Required task >>
Pictures stay out of this copy, which runs from the first line of the material through the line containing "SC.camera = cam".
** START OF Supplied material **
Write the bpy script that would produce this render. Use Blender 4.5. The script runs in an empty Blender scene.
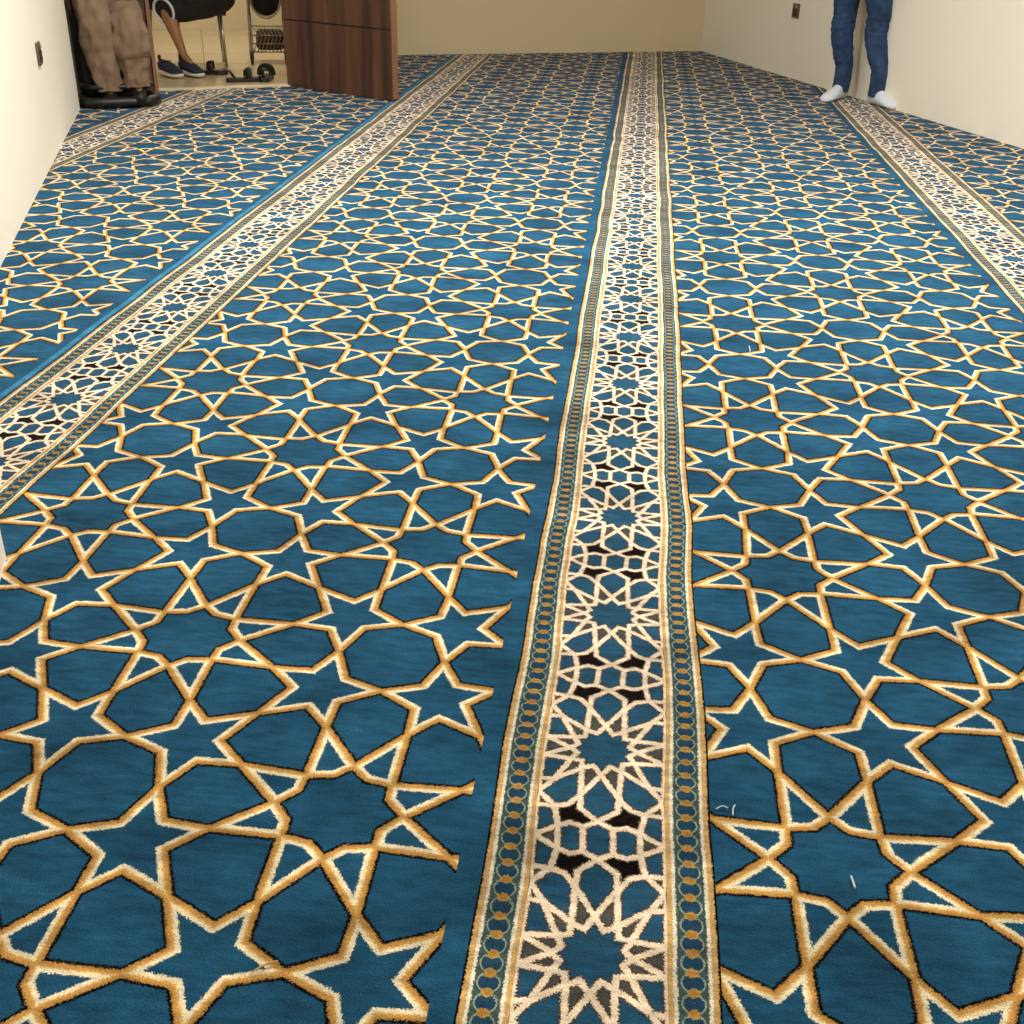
import bpy, bmesh, math, random
from mathutils import Vector, Matrix, noise
random.seed(7)
SC = bpy.context.scene
COL = SC.collection
pi = math.pi

# ---------------------------------------------------------------- camera
F_PX, PITCH, ROLL, YAW, CAM_H = 1130.0, 0.49353, 0.02659, 0.09720, 1.0
_fh = Vector((-math.sin(YAW), math.cos(YAW), 0)); _rh = Vector((math.cos(YAW), math.sin(YAW), 0)); _z = Vector((0, 0, 1))
_fw = math.cos(PITCH)*_fh - math.sin(PITCH)*_z
_up = math.sin(PITCH)*_fh + math.cos(PITCH)*_z
_R = math.cos(ROLL)*_rh + math.sin(ROLL)*_up
_U = -math.sin(ROLL)*_rh + math.cos(ROLL)*_up
cam_d = bpy.data.cameras.new('camera'); cam = bpy.data.objects.new('camera', cam_d); COL.objects.link(cam)
cam.matrix_world = Matrix(((_R.x, _U.x, -_fw.x, 0), (_R.y, _U.y, -_fw.y, 0), (_R.z, _U.z, -_fw.z, CAM_H), (0, 0, 0, 1)))
cam_d.sensor_width = 36.0; cam_d.lens = 36.0*F_PX/1024.0; cam_d.clip_start = 0.02; cam_d.clip_end = 100
SC.camera = cam

# ---------------------------------------------------------------- world, lights, exposure
SC.view_settings.view_transform = 'Standard'; SC.view_settings.look = 'None'
SC.view_settings.gamma = 1.0; SC.view_settings.use_curve_mapping = False
SC.view_settings.exposure = 0.0
w = bpy.data.worlds.new('world'); SC.world = w; w.use_nodes = True
w.node_tree.nodes['Background'].inputs[0].default_value = (0.9, 0.92, 1.0, 1)
w.node_tree.nodes['Background'].inputs[1].default_value = 0.3
WD = Vector((-0.349, 0.937, 0)).normalized()      # direction of the side walls
WN = Vector((WD.y, -WD.x, 0))                     # inward normal of the left wall
W0 = Vector((-1.874, 3.154, 0))                   # a point of the left wall foot
ANG = math.atan2(WN.y, WN.x)
def area(name, loc, sx, sy, power, col=(1, 0.975, 0.93), rz=ANG, rx=0.0, ry=0.0, spread=pi):
    l = bpy.data.lights.new(name, 'AREA'); l.shape = 'RECTANGLE'; l.size = sx; l.size_y = sy
    l.energy = power; l.color = col; l.spread = spread
    o = bpy.data.objects.new(name, l); COL.objects.link(o); o.location = loc; o.rotation_euler = (rx, ry, rz); return o
area('ceiling_lamp', (1.6, 1.2, 2.74), 0.6, 0.6, 8)
area('ceiling_lamp', (-0.8, 4.0, 2.74), 0.6, 0.6, 88)
area('ceiling_lamp', (1.5, 3.8, 2.74), 0.6, 0.6, 86)
area('ceiling_lamp', (-0.9, 6.6, 2.74), 0.4, 0.4, 15)
area('hall_lamp', (-2.9, 8.6, 2.6), 0.8, 0.4, 46, (1, 0.93, 0.80))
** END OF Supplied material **
Solution to this exercise >>
Write the bpy script that would produce this render. Use Blender 4.5. The script runs in an empty Blender scene.
import bpy, bmesh, math, random
from mathutils import Vector, Matrix, noise
random.seed(7)
SC = bpy.context.scene
COL = SC.collection
pi = math.pi

# ---------------------------------------------------------------- camera
F_PX, PITCH, ROLL, YAW, CAM_H = 1130.0, 0.49353, 0.02659, 0.09720, 1.0
_fh = Vector((-math.sin(YAW), math.cos(YAW), 0)); _rh = Vector((math.cos(YAW), math.sin(YAW), 0)); _z = Vector((0, 0, 1))
_fw = math.cos(PITCH)*_fh - math.sin(PITCH)*_z
_up = math.sin(PITCH)*_fh + math.cos(PITCH)*_z
_R = math.cos(ROLL)*_rh + math.sin(ROLL)*_up
_U = -math.sin(ROLL)*_rh + math.cos(ROLL)*_up
cam_d = bpy.data.cameras.new('camera'); cam = bpy.data.objects.new('camera', cam_d); COL.objects.link(cam)
cam.matrix_world = Matrix(((_R.x, _U.x, -_fw.x, 0), (_R.y, _U.y, -_fw.y, 0), (_R.z, _U.z, -_fw.z, CAM_H), (0, 0, 0, 1)))
cam_d.sensor_width = 36.0; cam_d.lens = 36.0*F_PX/1024.0; cam_d.clip_start = 0.02; cam_d.clip_end = 100
SC.camera = cam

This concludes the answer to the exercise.